In 1957, 12-year-old Cara Wilson-Granat wrote a letter to Otto Frank, father of Holocaust victim and world-renowned diarist Anne Frank, and was surprised to receive a response from him.

She replied to Frank’s letter, and the correspondence blossomed into a decades-long connection.

On April 5, the Anne Frank Center at the University of South Carolina, and the University of South Carolina Libraries, will host Wilson-Granat, who is now an author and inspirational speaker, at The Letters of Otto Frank along with panelists Ryan Cooper and John Neiman, who also corresponded with Otto Frank.

The University is home to the nationally recognized Anne Frank Center, which tells the story of the young Jewish girl who documented her family’s two years of hiding in Nazi German-occupied Amsterdam during World War II. The journals of Annelies Marie “Anne” Frank were later published as The Diary of a Young Girl, also known as The Diary of Anne Frank.

Wilson-Granat said she was amazed to find out that Otto Frank was alive and that she could write to him. She says her first letter was quite ebullient.

“I introduced myself and told him I loved reading his daughter’s words, that I saw myself in her story, that I fought with my sister just as Anne had.

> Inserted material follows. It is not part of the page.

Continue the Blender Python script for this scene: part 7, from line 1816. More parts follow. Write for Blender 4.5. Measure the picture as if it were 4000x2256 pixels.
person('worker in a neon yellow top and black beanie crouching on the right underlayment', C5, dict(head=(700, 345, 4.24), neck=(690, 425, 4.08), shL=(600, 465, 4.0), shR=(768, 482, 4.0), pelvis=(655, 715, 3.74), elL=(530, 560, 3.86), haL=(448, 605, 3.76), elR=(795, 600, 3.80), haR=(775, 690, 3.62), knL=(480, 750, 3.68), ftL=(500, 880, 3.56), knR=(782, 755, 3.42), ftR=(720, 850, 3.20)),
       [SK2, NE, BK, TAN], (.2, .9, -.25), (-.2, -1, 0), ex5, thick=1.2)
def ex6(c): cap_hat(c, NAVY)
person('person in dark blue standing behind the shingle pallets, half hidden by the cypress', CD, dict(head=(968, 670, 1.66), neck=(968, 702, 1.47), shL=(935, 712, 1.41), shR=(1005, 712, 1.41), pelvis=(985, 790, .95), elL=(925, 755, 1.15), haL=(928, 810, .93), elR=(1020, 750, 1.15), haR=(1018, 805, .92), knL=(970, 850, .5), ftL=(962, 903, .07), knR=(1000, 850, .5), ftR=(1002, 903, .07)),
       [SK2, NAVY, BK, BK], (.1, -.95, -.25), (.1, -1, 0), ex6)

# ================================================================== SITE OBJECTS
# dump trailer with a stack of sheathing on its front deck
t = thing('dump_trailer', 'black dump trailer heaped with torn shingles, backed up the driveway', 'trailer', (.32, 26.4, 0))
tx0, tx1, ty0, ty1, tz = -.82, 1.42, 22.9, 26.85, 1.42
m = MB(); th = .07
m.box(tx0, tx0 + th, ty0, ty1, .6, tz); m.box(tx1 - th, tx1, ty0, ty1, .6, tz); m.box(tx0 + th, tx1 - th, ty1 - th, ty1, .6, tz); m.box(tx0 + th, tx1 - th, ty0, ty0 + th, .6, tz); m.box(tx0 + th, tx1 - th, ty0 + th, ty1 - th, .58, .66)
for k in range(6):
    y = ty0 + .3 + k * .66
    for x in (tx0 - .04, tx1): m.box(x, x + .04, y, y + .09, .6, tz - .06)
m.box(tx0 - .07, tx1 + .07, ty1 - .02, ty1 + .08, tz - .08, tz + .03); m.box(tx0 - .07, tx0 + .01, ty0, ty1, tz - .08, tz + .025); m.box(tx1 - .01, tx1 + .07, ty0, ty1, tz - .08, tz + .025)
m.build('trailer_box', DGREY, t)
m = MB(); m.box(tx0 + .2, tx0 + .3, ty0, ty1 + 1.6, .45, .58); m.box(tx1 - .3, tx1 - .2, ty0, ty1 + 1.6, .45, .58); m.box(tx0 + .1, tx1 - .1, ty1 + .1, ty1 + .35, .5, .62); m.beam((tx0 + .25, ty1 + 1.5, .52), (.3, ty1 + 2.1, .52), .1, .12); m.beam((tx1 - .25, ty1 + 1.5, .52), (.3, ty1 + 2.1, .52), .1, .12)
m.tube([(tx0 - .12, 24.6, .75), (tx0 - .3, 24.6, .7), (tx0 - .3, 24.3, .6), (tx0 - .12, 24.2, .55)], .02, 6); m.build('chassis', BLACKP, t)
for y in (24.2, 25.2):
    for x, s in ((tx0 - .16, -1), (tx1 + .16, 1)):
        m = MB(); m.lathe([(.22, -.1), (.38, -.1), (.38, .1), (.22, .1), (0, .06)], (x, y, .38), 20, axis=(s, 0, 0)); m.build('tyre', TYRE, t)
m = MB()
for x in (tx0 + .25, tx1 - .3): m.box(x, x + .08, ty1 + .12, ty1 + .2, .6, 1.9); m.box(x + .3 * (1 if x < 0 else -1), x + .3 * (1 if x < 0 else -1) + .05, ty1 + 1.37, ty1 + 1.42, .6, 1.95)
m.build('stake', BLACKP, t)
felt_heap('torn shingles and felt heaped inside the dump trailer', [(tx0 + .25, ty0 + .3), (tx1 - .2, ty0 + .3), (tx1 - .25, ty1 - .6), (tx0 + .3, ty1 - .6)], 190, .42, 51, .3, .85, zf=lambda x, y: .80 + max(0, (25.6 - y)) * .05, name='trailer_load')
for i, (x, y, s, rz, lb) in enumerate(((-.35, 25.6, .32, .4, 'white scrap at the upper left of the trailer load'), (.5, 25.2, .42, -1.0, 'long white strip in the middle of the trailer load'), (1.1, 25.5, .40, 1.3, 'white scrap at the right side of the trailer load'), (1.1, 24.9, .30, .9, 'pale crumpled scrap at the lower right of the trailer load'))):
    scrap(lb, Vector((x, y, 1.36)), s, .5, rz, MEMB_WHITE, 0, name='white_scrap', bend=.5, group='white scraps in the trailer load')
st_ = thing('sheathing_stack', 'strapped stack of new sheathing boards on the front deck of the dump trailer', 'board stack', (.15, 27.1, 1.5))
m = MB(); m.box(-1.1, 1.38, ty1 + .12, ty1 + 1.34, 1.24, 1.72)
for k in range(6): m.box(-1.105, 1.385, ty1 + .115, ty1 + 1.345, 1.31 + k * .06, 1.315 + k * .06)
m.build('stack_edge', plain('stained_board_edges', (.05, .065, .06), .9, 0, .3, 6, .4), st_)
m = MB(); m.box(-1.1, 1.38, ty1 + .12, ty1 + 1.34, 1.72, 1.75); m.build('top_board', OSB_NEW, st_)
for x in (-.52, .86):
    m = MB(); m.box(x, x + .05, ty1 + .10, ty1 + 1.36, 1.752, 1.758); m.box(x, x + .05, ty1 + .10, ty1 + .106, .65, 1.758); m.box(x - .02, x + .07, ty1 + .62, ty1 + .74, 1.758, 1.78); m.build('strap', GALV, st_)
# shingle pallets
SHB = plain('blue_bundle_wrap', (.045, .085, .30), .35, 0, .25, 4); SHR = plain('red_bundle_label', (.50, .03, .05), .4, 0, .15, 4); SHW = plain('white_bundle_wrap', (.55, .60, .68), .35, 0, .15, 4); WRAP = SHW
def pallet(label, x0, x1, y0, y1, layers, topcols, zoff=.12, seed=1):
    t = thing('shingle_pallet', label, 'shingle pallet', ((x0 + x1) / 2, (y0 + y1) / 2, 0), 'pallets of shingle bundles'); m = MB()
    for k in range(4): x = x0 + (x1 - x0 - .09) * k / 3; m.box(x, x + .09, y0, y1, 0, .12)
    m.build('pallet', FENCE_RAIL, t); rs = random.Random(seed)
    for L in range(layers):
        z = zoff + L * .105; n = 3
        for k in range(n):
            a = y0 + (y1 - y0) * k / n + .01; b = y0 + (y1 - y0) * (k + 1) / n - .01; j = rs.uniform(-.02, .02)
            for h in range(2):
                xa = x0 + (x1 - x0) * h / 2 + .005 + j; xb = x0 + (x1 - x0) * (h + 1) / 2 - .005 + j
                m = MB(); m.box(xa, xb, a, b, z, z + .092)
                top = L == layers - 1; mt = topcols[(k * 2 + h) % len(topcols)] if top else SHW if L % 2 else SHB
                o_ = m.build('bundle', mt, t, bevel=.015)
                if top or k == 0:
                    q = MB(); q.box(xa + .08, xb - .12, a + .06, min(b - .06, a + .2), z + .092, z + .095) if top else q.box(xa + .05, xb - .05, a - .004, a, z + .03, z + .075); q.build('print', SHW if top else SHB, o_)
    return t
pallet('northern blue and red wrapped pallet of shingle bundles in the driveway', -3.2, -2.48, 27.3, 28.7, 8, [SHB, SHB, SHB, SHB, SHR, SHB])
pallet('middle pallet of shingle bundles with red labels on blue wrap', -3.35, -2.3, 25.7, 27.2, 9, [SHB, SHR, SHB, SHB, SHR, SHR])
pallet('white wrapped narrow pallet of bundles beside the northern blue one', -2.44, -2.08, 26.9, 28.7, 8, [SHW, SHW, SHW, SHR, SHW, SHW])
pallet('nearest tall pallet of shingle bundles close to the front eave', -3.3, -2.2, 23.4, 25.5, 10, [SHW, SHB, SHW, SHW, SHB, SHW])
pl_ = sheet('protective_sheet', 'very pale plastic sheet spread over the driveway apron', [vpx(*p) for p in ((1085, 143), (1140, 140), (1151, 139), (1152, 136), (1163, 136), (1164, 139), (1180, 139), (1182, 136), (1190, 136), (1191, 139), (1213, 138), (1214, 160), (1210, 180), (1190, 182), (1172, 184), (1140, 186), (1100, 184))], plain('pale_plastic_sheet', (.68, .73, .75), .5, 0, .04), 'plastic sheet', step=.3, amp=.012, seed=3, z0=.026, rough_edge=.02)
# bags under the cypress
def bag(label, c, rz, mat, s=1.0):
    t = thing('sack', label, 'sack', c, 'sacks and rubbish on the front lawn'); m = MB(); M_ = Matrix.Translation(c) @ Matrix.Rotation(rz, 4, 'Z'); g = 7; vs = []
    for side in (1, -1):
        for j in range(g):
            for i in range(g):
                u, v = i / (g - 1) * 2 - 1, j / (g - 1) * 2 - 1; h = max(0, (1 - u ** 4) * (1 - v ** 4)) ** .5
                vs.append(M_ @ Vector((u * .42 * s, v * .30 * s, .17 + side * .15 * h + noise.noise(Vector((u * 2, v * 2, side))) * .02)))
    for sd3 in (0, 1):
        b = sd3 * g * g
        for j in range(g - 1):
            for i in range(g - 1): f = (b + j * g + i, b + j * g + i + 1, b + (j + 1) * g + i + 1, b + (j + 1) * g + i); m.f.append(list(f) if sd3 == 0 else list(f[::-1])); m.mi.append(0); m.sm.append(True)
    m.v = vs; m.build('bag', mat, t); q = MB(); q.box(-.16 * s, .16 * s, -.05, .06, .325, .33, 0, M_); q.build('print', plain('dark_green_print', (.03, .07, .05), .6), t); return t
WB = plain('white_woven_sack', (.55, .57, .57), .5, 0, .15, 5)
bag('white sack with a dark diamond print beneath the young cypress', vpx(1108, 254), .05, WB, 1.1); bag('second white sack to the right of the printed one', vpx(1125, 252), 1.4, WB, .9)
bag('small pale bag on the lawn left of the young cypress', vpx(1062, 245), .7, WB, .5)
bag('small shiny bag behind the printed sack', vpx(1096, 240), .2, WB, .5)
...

It was a joy to be able to communicate with him, and I didn’t expect anything in return.”

Wilson-Granat, who has written two books, Tree of Hope and Strength from Nature, was already on the path to becoming a writer before she began her correspondence with Frank.

“The first letter I received back from Otto Frank was a letter of encouragement, a letter encouraging me to be a writer, and of course that had an influence on me,” she says.

Wilson-Granat was struck by one exchange the two had through the many years they corresponded.

“Once I wrote to him and said, ‘I don’t know how you have so much hope.’ And he wrote back and said, ‘You can’t give up hope. If you think the world will end tomorrow, plant a tree today.’ During our friendship, he had two trees planted in my name because he knew it would mean a lot to me,” she says.

Reaching out to well-known people is something Wilson-Granat still does to this day.

“I like to let people know I appreciate them and their work. Whether I hear from them or not, I feel good that I did it,” she says. “My expectation is that any response from them would be a gift, a surprise if anything comes back. When I get letters from people reaching out to me, I always respond, but it’s hard to keep up with all of them. I don’t know how Otto Frank kept up with the thousands of letters he received.”

The April 5 event is free and open to the public. It will take place at 6 p.m. in the UofSC Ernest F. Hollings Special Collections Library Program Room. The Hollings Library is accessed through Thomas Cooper Library.